Poètes, nous sommes des sim­ples.

C’est finale­ment ce que je lis en fil­igrane de la prose poé­tique d’Etel Adnan : le Poème est ici, et main­tenant. Que la réal­ité, celle qui vit sous nos yeux, soit ce que nous avons le plus de dif­fi­cultés à remar­quer, cela n’est plus à démontrer.

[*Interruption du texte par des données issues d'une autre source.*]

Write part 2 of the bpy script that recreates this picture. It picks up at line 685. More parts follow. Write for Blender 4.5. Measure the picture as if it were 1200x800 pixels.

Là-Bas com­porte une quar­an­taine de textes por­tant tous ce même titre, ensem­ble « coupé » une seule fois, par ce texte inti­t­ulé « ici » :

 

 

C’est quoi ici ? : un lieu ou une idée, un cer­cle con­cen­tré dans l’œil de Dieu, l’ossature gelée d’une vague cos­mique, tran­si­toire, maudite ?

 

Ici, où la chaleur apaise, quand le corps se rend avant que les sol­lic­i­ta­tions ne l’atteignent, et là-bas, où la tem­péra­ture met le cerveau en ébul­li­tion et le fait explos­er subite­ment ; là est le point de non-retour.

 

 

Bien sûr, cet ouvrage porte en lui une philoso­phie, au sens de vision intérieure et per­son­nelle du monde, c’est pourquoi il paraît dans cette col­lec­tion. Mais c’est bien de la vision d’une poète dont il s’agit, et d’une vision philosophique exprimée par une poé­tique, et par les mots du Poème. Etel Adnan évoque le Moyen-Ori­ent, les Etats-Unis, l’Egypte, la Syrie, le Liban…

Douleur partout, jus­tice nulle part.

Il y a cepen­dant bien de l’Espérance quand on com­prend ou sent, avec la poète, com­bi­en cha­cun change au cœur de ce tout qui change sans cesse ; com­bi­en les cer­ti­tudes d’hier parais­sent par­fois, main­tenant, bêtes.

Il faut se méfi­er des cer­ti­tudes.

Un livre de poésie, puis­sant et beau, tour­nant autour de cette belle ques­tion posée ou reposée par Etel Adnan :

« Toute chose provient-elle d’une illusion ? ».